• [Exercise]: Where a line contains the word "picture", copy that line.

• [Recorded data]:
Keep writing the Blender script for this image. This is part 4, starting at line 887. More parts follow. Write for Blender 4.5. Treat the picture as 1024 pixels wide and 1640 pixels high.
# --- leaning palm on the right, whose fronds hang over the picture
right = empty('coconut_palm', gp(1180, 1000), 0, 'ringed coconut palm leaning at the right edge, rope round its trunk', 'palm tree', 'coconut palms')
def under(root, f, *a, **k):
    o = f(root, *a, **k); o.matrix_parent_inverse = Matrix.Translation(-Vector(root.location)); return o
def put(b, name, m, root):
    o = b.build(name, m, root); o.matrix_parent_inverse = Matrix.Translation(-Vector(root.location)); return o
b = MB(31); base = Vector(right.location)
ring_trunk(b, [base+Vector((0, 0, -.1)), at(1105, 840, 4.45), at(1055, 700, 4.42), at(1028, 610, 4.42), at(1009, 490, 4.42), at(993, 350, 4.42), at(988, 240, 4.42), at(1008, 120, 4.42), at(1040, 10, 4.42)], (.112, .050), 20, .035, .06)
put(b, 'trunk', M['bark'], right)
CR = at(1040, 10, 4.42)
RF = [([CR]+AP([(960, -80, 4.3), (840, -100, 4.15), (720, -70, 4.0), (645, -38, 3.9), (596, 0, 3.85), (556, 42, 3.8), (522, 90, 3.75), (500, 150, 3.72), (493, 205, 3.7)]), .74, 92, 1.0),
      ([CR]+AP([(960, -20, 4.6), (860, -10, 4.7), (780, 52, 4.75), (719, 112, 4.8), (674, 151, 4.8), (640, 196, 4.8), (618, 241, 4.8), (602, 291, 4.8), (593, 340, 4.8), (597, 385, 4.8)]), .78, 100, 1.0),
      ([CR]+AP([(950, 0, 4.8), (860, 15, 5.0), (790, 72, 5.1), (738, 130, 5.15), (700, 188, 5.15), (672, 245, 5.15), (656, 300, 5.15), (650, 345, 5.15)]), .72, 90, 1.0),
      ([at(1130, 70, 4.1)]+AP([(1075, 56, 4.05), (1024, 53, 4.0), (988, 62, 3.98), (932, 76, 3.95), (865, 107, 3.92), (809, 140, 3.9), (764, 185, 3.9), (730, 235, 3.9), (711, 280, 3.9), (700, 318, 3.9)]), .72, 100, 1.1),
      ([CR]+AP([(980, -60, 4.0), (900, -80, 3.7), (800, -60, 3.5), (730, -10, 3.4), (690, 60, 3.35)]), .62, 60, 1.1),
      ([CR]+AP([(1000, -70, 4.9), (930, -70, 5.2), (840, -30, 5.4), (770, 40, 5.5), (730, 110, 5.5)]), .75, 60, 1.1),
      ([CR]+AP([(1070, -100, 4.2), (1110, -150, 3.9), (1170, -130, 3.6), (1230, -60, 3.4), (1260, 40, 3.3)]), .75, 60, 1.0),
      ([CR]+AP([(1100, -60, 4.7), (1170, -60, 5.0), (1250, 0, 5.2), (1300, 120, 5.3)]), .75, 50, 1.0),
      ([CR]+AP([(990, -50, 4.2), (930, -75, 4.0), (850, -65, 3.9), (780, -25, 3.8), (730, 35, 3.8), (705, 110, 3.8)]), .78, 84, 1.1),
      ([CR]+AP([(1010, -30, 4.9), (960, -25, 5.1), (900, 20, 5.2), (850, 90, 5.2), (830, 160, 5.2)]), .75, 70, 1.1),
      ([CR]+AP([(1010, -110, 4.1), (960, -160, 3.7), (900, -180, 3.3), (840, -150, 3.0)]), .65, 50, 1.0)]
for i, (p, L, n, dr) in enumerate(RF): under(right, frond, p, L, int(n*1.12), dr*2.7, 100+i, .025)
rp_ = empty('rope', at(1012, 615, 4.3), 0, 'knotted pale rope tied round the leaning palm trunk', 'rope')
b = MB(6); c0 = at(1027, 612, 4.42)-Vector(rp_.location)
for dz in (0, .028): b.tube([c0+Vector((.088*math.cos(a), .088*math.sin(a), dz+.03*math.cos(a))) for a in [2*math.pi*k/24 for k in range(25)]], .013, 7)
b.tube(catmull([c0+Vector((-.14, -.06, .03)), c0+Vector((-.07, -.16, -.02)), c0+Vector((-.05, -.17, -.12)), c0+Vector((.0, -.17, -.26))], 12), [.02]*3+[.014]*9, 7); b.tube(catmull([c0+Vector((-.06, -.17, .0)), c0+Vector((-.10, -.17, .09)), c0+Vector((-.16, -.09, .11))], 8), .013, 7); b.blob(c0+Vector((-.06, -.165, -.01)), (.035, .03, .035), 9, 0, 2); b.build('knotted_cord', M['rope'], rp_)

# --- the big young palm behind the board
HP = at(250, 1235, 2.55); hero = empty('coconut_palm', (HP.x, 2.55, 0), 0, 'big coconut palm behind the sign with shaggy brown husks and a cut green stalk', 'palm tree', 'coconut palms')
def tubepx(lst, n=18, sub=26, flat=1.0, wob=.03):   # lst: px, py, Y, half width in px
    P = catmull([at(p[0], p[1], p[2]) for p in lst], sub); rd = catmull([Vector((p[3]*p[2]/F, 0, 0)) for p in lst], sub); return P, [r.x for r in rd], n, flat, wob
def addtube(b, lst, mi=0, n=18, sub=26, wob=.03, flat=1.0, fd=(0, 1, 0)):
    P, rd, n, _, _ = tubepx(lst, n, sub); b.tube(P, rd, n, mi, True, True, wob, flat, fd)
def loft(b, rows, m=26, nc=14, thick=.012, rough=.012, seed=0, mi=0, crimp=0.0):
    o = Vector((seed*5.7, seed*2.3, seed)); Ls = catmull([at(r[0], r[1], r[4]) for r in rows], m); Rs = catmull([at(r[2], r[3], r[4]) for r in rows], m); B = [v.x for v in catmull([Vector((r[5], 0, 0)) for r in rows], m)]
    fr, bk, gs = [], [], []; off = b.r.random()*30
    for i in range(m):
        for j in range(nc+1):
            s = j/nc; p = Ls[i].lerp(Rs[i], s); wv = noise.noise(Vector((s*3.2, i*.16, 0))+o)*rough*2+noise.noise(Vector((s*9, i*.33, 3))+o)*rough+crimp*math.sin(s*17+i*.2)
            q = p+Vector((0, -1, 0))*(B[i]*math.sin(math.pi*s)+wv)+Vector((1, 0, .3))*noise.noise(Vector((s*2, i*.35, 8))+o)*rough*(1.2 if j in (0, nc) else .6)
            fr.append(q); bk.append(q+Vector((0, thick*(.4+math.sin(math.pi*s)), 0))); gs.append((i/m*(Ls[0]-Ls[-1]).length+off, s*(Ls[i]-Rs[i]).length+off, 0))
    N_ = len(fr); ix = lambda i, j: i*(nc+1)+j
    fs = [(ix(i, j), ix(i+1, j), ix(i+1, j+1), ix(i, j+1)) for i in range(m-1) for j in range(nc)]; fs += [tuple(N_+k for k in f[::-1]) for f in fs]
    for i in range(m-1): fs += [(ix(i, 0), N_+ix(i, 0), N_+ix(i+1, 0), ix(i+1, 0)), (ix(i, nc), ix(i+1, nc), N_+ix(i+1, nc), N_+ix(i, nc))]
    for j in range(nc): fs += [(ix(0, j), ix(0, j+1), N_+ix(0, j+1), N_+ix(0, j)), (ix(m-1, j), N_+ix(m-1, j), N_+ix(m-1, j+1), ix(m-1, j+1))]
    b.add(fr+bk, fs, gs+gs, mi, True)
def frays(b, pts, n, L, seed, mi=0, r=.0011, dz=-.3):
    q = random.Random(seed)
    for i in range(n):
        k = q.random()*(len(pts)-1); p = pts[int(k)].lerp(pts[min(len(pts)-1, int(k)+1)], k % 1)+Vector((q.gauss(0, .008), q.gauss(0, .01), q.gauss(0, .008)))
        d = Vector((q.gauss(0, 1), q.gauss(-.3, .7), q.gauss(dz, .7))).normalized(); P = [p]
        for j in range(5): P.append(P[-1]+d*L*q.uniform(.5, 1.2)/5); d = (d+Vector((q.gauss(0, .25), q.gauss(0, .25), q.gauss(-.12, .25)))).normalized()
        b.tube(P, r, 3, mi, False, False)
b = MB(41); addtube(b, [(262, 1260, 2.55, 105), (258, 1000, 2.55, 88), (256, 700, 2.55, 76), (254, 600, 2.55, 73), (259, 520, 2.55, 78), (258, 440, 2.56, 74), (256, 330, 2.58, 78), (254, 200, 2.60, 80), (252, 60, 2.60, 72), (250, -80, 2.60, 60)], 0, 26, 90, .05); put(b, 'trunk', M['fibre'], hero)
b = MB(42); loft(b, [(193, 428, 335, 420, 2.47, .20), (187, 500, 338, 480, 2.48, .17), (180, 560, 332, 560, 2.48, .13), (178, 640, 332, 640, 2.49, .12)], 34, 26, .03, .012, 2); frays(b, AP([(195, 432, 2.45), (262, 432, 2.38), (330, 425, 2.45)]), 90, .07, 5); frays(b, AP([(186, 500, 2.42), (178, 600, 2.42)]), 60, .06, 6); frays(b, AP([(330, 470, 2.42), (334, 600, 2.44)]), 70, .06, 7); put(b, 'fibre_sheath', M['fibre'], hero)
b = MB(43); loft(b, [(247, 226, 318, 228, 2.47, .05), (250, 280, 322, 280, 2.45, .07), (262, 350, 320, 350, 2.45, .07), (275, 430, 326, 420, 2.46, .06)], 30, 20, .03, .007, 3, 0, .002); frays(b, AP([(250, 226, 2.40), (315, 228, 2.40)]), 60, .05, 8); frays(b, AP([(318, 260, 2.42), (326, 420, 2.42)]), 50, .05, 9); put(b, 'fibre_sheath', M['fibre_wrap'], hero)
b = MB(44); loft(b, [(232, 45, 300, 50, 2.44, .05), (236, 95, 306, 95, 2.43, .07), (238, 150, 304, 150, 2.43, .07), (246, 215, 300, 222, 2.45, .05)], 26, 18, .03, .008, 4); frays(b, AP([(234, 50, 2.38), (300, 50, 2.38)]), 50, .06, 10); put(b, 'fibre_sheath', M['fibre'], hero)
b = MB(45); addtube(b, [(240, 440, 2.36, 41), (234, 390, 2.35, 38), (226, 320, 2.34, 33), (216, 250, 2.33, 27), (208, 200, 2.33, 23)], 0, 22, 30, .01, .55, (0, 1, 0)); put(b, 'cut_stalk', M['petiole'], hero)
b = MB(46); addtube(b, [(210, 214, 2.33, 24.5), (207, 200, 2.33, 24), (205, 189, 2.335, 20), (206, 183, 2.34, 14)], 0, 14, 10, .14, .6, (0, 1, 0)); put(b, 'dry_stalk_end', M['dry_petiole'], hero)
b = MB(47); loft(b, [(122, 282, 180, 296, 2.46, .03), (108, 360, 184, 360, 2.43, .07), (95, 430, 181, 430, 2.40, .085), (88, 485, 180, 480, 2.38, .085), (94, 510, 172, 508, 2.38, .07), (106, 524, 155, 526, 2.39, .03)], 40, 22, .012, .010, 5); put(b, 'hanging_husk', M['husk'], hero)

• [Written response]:
Keep writing the Blender script for this image. This is part 4, starting at line 887. More parts follow. Write for Blender 4.5. Treat the picture as 1024 pixels wide and 1640 pixels high.
# --- leaning palm on the right, whose fronds hang over the picture